The data dictionary is queried by sending “identify” commands to the micro-controller. The micro-controller will respond to each identify command with an “identify_response” message. Since these two commands are needed prior to obtaining the data dictionary, their integer ids and parameter types are hard-coded in both the micro-controller and the host. The “identify_response” response id is 0, the “identify” command id is 1. Other than having hard-coded ids the identify command and its response are declared and transmitted the same way as other commands and responses. No other command or response is hard-coded.

The format of the transmitted data dictionary itself is a zlib compressed JSON string. The micro-controller build process generates the string, compresses it, and stores it in the text section of the micro-controller flash. The data dictionary can be much larger than the maximum message block size - the host downloads it by sending multiple identify commands requesting progressive chunks of the data dictionary. Once all chunks are obtained the host will assemble the chunks, uncompress the data, and parse the contents.

In addition to information on the communication protocol, the data dictionary also contains the software version, enumerations (as defined by DECL_ENUMERATION), and constants (as defined by DECL_CONSTANT).

Message flow

Message commands sent from host to micro-controller are intended to be error-free. The micro-controller will check the CRC and sequence numbers in each message block to ensure the commands are accurate and in-order. The micro-controller always processes message blocks in-order - should it receive a block out-of-order it will discard it and any other out-of-order blocks until it receives blocks with the correct sequencing.

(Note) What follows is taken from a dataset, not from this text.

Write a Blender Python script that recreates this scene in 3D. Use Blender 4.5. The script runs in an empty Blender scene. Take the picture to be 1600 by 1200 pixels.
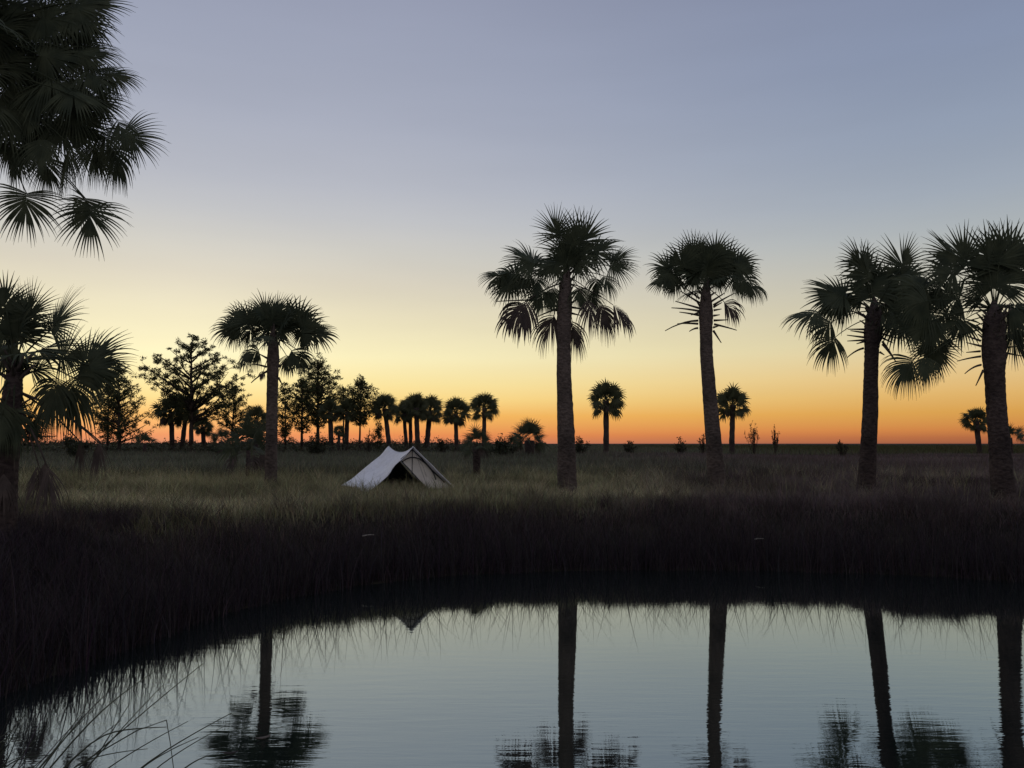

The low-level host code implements an automatic retransmission system for lost and corrupt message blocks sent to the micro-controller. To facilitate this, the micro-controller transmits an “ack message block” after each successfully received message block. The host schedules a timeout after sending each block and it will retransmit should the timeout expire without receiving a corresponding “ack”. In addition, if the micro-controller detects a corrupt or out-of-order block it may transmit a “nak message block” to facilitate fast retransmission.

An “ack” is a message block with empty content (ie, a 5 byte message block) and a sequence number greater than the last received host sequence number. A “nak” is a message block with empty content and a sequence number less than the last received host sequence number.

The protocol facilitates a “window” transmission system so that the host can have many outstanding message blocks in-flight at a time. (This is in addition to the many commands that may be present in a given message block.) This allows maximum bandwidth utilization even in the event of transmission latency. The timeout, retransmit, windowing, and ack mechanism are inspired by similar mechanisms in TCP.

In the other direction, message blocks sent from micro-controller to host are designed to be error-free, but they do not have assured transmission. (Responses should not be corrupt, but they may go missing.) This is done to keep the implementation in the micro-controller simple. There is no automatic retransmission system for responses - the high-level code is expected to be capable of handling an occasional missing response (usually by re-requesting the content or setting up a recurring schedule of response transmission). The sequence number field in message blocks sent to the host is always one greater than the last received sequence number of message blocks received from the host. It is not used to track sequences of response message blocks.